* **YOUR INSTRUCTIONS**: Could you give the data below again, exactly and completely?
::: DATA SEGMENT :::
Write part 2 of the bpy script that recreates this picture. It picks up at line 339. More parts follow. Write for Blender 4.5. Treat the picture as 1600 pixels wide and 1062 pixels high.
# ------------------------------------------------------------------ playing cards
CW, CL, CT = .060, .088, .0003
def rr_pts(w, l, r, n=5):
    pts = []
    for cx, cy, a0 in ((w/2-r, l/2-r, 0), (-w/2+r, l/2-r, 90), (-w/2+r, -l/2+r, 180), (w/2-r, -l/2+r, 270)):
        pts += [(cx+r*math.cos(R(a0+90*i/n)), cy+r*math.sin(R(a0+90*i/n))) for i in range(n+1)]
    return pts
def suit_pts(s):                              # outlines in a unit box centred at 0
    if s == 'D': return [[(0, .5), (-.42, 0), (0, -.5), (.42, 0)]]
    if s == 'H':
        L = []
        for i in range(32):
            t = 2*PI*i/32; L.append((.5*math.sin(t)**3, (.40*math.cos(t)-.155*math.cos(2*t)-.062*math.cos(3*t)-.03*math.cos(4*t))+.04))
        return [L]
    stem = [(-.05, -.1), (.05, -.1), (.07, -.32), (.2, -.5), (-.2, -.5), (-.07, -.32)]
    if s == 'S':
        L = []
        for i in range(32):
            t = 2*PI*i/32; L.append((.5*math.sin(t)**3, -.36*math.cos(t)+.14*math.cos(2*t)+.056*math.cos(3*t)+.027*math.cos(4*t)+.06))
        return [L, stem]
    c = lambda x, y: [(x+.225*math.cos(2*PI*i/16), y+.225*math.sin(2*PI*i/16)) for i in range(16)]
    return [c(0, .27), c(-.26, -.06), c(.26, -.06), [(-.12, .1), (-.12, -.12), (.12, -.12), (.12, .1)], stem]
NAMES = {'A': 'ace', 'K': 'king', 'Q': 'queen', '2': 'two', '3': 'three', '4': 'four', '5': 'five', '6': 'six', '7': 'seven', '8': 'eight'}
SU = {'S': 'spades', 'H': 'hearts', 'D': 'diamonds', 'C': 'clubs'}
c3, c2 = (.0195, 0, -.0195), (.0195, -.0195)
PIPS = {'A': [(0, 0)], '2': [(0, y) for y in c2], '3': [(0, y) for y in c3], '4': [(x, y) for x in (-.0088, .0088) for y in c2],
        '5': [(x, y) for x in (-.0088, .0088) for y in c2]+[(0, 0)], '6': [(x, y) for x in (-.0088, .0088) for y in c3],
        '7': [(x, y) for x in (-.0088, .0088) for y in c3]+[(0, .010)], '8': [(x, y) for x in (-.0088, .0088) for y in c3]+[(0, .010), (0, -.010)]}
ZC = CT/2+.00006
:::
* **TASK RESPONSE**:
Write part 2 of the bpy script that recreates this picture. It picks up at line 339. More parts follow. Write for Blender 4.5. Treat the picture as 1600 pixels wide and 1062 pixels high.
# ------------------------------------------------------------------ playing cards
CW, CL, CT = .060, .088, .0003
def rr_pts(w, l, r, n=5):
    pts = []
    for cx, cy, a0 in ((w/2-r, l/2-r, 0), (-w/2+r, l/2-r, 90), (-w/2+r, -l/2+r, 180), (w/2-r, -l/2+r, 270)):
        pts += [(cx+r*math.cos(R(a0+90*i/n)), cy+r*math.sin(R(a0+90*i/n))) for i in range(n+1)]
    return pts
def suit_pts(s):                              # outlines in a unit box centred at 0
    if s == 'D': return [[(0, .5), (-.42, 0), (0, -.5), (.42, 0)]]
    if s == 'H':
        L = []
        for i in range(32):
            t = 2*PI*i/32; L.append((.5*math.sin(t)**3, (.40*math.cos(t)-.155*math.cos(2*t)-.062*math.cos(3*t)-.03*math.cos(4*t))+.04))
        return [L]
    stem = [(-.05, -.1), (.05, -.1), (.07, -.32), (.2, -.5), (-.2, -.5), (-.07, -.32)]
    if s == 'S':
        L = []
        for i in range(32):
            t = 2*PI*i/32; L.append((.5*math.sin(t)**3, -.36*math.cos(t)+.14*math.cos(2*t)+.056*math.cos(3*t)+.027*math.cos(4*t)+.06))
        return [L, stem]
    c = lambda x, y: [(x+.225*math.cos(2*PI*i/16), y+.225*math.sin(2*PI*i/16)) for i in range(16)]
    return [c(0, .27), c(-.26, -.06), c(.26, -.06), [(-.12, .1), (-.12, -.12), (.12, -.12), (.12, .1)], stem]
NAMES = {'A': 'ace', 'K': 'king', 'Q': 'queen', '2': 'two', '3': 'three', '4': 'four', '5': 'five', '6': 'six', '7': 'seven', '8': 'eight'}
SU = {'S': 'spades', 'H': 'hearts', 'D': 'diamonds', 'C': 'clubs'}
c3, c2 = (.0195, 0, -.0195), (.0195, -.0195)
PIPS = {'A': [(0, 0)], '2': [(0, y) for y in c2], '3': [(0, y) for y in c3], '4': [(x, y) for x in (-.0088, .0088) for y in c2],
        '5': [(x, y) for x in (-.0088, .0088) for y in c2]+[(0, 0)], '6': [(x, y) for x in (-.0088, .0088) for y in c3],
        '7': [(x, y) for x in (-.0088, .0088) for y in c3]+[(0, .010)], '8': [(x, y) for x in (-.0088, .0088) for y in c3]+[(0, .010), (0, -.010)]}
ZC = CT/2+.00006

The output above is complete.